On Nagbe, and Rallying the Wounded

Klinsi v. Nagbe
A nice, very Will-Parchman-esque post went up yesterday asking whether the Portland Timbers Darlington Nagbe sabotaged his chances of playing for the U.S. Men’s National Team for so long as Jurgen Klinsmann may reign thereover by refusing an invite to the friendlies against Cuba and New Zealand. First, confession time: I totally missed this whole chain of events; honest, I thought Nagbe was not only in camp, but also on the roster; turns out he wasn’t and, factually, I still don’t care. Second, I think Nagbe made the right decision, because 1) bullshit friendlies; 2) he would have played chump minutes, assuming he played any minutes at all; 3) Nagbe’s club very much needed him more, trust me on this.

Parchman’s piece dwelt on the lose-lose nature of this dynamic – i.e., Nagbe screwed himself due to Klinsmann’s essentially vengeful (petty? let’s go with petty) nature, while Klinsmann hurt the National Team by losing a player of Nagbe’s…particular set of skills – but there was one phrase in the whole mess that, me being me, I zeroed in on:
“…it’s fair to say Klinsmann was still attempting to figure out where Nagbe fit in his ever-shifting tactical construct.”
Isn’t this universal, really? Or, to phrase this as an actual question, have the Timbers figured out where Nagbe fits, really?

In spite of playing one of his better attacking games of the season last weekend, this space has argued, and probably will always argue, that Nagbe isn’t a winger.
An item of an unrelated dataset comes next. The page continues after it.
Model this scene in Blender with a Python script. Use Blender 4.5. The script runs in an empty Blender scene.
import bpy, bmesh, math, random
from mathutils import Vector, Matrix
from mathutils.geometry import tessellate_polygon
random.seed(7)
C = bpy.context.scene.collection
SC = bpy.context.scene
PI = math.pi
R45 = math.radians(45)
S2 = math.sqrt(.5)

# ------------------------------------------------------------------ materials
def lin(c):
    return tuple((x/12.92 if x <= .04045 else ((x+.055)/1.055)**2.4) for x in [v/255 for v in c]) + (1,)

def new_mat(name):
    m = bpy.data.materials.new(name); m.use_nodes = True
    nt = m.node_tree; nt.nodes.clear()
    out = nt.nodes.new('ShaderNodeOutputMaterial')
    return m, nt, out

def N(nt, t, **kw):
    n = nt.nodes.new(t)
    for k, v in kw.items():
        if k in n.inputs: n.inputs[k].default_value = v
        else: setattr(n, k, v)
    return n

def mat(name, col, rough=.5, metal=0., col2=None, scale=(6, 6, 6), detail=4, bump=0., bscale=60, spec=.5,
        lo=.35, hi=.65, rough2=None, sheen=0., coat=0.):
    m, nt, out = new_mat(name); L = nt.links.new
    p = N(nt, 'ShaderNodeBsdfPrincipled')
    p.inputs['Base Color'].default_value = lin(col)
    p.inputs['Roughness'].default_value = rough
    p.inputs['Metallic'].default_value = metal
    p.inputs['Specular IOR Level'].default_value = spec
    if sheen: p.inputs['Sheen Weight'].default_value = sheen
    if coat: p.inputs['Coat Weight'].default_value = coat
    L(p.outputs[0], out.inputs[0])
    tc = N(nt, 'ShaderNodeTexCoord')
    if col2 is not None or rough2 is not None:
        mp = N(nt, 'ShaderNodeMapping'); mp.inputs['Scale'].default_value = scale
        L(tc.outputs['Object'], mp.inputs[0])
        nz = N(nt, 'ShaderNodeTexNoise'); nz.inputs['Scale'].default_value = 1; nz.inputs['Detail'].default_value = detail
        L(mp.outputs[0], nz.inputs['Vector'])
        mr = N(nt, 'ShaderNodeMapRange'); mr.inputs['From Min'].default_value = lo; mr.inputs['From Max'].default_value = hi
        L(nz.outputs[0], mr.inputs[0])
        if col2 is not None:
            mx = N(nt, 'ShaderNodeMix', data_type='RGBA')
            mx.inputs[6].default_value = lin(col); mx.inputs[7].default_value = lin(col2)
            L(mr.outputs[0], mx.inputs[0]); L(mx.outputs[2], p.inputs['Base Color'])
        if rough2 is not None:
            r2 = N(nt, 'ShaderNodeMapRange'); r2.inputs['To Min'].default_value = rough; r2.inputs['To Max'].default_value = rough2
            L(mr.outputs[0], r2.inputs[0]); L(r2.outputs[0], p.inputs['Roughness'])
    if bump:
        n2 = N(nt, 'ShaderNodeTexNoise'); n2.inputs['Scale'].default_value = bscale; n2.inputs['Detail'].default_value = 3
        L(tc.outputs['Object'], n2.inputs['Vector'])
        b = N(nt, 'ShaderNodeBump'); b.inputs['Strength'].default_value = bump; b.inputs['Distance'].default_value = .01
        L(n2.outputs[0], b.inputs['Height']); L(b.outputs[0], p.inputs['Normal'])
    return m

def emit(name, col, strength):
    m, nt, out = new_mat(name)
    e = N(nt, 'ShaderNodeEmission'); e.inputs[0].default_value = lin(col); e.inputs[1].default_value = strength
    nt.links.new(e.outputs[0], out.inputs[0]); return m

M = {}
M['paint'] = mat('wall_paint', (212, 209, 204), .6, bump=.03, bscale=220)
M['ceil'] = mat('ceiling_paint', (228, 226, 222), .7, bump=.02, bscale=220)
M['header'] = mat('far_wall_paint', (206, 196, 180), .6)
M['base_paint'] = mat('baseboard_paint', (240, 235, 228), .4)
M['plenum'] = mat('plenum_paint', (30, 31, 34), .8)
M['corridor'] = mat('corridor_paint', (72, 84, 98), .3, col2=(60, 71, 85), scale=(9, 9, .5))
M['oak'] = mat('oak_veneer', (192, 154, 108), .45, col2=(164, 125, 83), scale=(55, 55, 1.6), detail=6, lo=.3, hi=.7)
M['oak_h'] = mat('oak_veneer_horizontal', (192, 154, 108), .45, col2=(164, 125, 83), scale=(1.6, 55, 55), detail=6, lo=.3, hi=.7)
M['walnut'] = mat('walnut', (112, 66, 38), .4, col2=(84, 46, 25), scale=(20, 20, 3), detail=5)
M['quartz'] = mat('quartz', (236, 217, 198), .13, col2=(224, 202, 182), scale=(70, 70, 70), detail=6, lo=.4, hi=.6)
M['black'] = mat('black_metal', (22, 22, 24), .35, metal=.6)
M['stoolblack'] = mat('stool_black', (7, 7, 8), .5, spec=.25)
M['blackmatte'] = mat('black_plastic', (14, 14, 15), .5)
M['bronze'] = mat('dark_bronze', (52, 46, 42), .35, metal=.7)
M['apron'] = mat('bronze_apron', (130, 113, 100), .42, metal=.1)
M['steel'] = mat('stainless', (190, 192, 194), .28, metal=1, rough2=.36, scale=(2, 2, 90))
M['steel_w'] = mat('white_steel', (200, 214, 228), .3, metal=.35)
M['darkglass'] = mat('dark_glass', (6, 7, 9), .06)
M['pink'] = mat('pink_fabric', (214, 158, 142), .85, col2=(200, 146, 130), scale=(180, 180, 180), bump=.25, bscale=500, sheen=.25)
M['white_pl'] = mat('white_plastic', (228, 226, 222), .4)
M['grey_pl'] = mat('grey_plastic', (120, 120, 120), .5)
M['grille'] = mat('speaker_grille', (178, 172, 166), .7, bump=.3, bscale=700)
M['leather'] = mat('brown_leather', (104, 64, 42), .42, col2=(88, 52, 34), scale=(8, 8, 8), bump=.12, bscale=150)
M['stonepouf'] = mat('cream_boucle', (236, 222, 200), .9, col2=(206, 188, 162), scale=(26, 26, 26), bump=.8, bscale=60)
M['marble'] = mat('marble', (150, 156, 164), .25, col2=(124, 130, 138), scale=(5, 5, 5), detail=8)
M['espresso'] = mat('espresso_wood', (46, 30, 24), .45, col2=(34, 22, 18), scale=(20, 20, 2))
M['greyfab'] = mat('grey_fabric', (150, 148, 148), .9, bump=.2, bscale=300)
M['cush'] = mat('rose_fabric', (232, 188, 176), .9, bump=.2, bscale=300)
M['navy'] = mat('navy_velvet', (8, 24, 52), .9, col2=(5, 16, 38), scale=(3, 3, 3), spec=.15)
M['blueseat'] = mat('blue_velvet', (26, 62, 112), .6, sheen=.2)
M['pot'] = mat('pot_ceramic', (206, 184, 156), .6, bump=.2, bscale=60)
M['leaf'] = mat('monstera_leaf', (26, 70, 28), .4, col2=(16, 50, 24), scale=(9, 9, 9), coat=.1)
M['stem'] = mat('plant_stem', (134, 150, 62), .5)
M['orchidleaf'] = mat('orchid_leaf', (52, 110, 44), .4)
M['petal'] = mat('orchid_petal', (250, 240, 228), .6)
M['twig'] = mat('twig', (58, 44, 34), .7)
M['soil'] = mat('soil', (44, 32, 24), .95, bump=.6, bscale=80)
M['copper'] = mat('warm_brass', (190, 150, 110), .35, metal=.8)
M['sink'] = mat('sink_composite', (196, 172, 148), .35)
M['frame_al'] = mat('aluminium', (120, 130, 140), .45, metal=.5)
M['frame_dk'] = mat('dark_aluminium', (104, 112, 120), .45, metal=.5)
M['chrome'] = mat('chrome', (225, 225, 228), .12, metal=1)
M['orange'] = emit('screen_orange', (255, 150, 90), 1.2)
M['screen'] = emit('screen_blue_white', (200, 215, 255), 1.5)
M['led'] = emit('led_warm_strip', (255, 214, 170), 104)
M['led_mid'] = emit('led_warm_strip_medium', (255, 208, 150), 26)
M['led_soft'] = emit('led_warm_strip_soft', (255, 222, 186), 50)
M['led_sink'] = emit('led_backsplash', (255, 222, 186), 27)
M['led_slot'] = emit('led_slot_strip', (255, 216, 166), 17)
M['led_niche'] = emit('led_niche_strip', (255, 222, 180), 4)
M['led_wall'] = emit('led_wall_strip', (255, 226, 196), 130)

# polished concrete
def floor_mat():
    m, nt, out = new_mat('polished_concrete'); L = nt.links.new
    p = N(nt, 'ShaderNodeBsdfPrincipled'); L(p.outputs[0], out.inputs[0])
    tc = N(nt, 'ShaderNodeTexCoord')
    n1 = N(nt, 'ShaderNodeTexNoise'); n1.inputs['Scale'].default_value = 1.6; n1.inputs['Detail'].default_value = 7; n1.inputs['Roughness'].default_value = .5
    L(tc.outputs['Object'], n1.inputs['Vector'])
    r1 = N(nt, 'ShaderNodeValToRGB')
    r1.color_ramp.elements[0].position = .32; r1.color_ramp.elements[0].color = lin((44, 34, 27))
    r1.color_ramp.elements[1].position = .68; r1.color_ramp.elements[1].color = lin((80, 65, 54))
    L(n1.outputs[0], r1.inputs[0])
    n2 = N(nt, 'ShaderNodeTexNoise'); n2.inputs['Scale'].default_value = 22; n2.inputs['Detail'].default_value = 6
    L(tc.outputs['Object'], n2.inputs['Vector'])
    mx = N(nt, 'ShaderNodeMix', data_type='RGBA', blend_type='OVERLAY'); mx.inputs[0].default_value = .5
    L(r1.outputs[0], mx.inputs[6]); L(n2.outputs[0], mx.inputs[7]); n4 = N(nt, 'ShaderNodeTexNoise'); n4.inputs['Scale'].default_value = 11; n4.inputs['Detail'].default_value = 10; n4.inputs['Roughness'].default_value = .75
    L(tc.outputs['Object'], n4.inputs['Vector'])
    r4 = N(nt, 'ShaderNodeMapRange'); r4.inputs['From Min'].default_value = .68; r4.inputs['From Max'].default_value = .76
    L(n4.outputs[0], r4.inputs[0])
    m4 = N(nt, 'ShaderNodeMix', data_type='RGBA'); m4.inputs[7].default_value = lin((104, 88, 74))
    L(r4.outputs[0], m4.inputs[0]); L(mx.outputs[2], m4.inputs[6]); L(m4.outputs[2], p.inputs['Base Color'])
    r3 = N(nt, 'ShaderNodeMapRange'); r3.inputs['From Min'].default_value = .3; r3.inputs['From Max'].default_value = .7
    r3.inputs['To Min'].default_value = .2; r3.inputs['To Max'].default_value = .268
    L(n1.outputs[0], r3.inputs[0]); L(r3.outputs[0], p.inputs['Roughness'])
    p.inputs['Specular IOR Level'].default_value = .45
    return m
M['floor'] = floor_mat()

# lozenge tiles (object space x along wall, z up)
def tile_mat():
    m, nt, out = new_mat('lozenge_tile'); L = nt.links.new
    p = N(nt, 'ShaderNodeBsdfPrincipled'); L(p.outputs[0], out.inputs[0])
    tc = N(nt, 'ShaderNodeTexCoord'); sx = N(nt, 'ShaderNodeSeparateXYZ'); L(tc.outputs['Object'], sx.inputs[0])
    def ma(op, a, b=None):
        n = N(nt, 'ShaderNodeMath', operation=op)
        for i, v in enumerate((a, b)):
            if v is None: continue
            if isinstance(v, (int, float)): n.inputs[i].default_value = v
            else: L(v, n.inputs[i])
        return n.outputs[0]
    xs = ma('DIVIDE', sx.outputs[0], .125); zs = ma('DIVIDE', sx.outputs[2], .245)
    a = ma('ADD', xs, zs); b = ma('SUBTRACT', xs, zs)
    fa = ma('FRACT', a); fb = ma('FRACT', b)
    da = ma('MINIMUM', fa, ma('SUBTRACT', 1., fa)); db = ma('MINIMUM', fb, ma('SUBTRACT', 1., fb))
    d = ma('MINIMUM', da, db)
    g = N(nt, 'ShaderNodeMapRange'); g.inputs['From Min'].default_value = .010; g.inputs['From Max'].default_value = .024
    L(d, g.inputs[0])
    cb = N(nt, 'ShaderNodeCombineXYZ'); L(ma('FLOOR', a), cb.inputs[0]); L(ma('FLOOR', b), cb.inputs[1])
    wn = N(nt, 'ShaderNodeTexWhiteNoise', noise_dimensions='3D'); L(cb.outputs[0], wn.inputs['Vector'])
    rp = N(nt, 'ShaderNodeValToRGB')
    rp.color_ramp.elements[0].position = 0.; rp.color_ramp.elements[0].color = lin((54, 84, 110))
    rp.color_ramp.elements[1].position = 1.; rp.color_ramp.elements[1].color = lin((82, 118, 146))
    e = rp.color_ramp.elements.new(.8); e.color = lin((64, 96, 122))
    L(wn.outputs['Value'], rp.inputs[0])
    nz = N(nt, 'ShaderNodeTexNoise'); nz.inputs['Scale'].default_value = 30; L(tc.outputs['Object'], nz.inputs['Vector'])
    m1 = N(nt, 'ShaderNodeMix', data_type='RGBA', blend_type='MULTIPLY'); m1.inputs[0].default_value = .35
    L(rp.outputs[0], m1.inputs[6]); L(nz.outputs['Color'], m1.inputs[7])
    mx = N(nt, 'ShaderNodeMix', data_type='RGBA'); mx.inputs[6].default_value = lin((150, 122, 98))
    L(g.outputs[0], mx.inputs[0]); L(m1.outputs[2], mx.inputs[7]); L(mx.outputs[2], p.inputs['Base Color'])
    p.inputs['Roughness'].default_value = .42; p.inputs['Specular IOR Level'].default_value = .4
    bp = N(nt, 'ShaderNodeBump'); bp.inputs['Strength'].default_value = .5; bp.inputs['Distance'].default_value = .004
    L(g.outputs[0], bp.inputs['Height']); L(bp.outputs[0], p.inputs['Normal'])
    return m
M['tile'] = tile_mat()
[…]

There are multiple reasons for this (e.g. disposition, proclivity, where Nagbe makes the most difference, etc.), but, yes, I believe Nagbe’s best in the middle and I’m good sticking to that argument. Dissuade me if you wanna.

Tuesday, October 18, 2016

Portland Timbers Survive, Plus The 2016 Season's End Days



The Portland Timbers had just one job this past weekend: getting the result they needed. Well, two technically: the other involved prayer, meditation, counting the rosary, listening to a god-awful goddamn sermon, flagellation, fasting, e.g., the devotional act of each Timber’s choosing. The Timbers got that result (guys! it was my lucky shirt!), and in a weird one (two penalties in one game, nay, one half? Are the soccer gods making up for 2014 all at once?) with a1-0 win over the till-then Supporters'-Shield leading Colorado Rapids. The game could have ended 2-0 to Portland, 2-1 to Colorado, or even 1-1. It didn’t and good for all of us.

Resisting the urge to explain new formatting concepts…resisting…resisting…winning…let’s, uh, dig into the details of Portland’s win, shall we?

Yep, this is the one!
Nice win and all, even if about as inspiring as watching a basically average team pick up three late-season points. (Wow, literal and really close to home.) As for a big take-away, you can I was right, you can see I was wrong, you can say I don’t take MLS’s capacity for whimsy even sort of seriously enough; fuck it, I’m happy that I low-balled Portland’s chances pretty severely in this post (my only defense: severe is what I do). I’m not saying the Western Conference end-game is pretty. Think Bum Fights, only less desperate and disgusting (ugh, can't use this as an image). More on that later.

There are some grim take-aways. First, raise your hand if you think the Colorado Rapids got the better chances (in case the implication’s not clear, my hand is up). All in all, the Rapids look like a team that knows what it wants to do – or, more clearly, that defense knows what it’s about and that only leaves the offense needing to get lucky. And the defense buys them a lot of time. (Anyone else recognize that recipe for success? Something about 2015?)

That said, credit Portland’s defense (mostly; think what might have been if it was Marlon Hairston, or even Dominique Badji running onto that ball in the 5th minute instead of Caleb Calvert) for giving the Timbers enough time to find a little inspiration. The perky little wellspring who brought the required aggression when it was needed was Vytas Andriuskevicius (from Lithuania with love?). He bustled into the box twice and picked up a PK on each trip, but I do think the cosmos weighed its scales about right in the end. I don’t think Vytas was fouled on the first call, the one Fanendo Adi scored, but he was fouled on the second – e.g., the shot Adi missed. Twice (The second time certainly looked like the gods shitting all over hubris.) Vytas is growing on me. He could have big upside, provided Portland can provide cover for his forays ahead; maybe Porter can find a way to cheat with him the way Columbus Crew SC cheats with Harrison Afful (though hopefully, like, better, and without the defensive liability).

At any rate, that one goal got Portland there. As I tweeted at the end, at this time of year, it’s not what you do to earn the result, it’s just getting it. A couple other Timbers helped make that happen, or failing that, kept Colorado honest just long enough. I like Darlington Nagbe in the latter category; he looked 2015 in transition and he forced as many smart, controlled turnovers as anyone but Diego Chara (still the king), and a healthy number of them came in the attacking third; he also showed a rare interest in the attack, which was nice, even if the quality and/or advisability of the shot added up less and less as the game wore on (shut it, Bull, or the kid might stop shooting again). Diego Chara did stand a little taller for me, though, stacking up the slick little steals and the only person I’m pissed off about that soft (soft, soft) yellow is Silviu Petrescu. Chara will be missed…even if I didn’t catch that till after the game.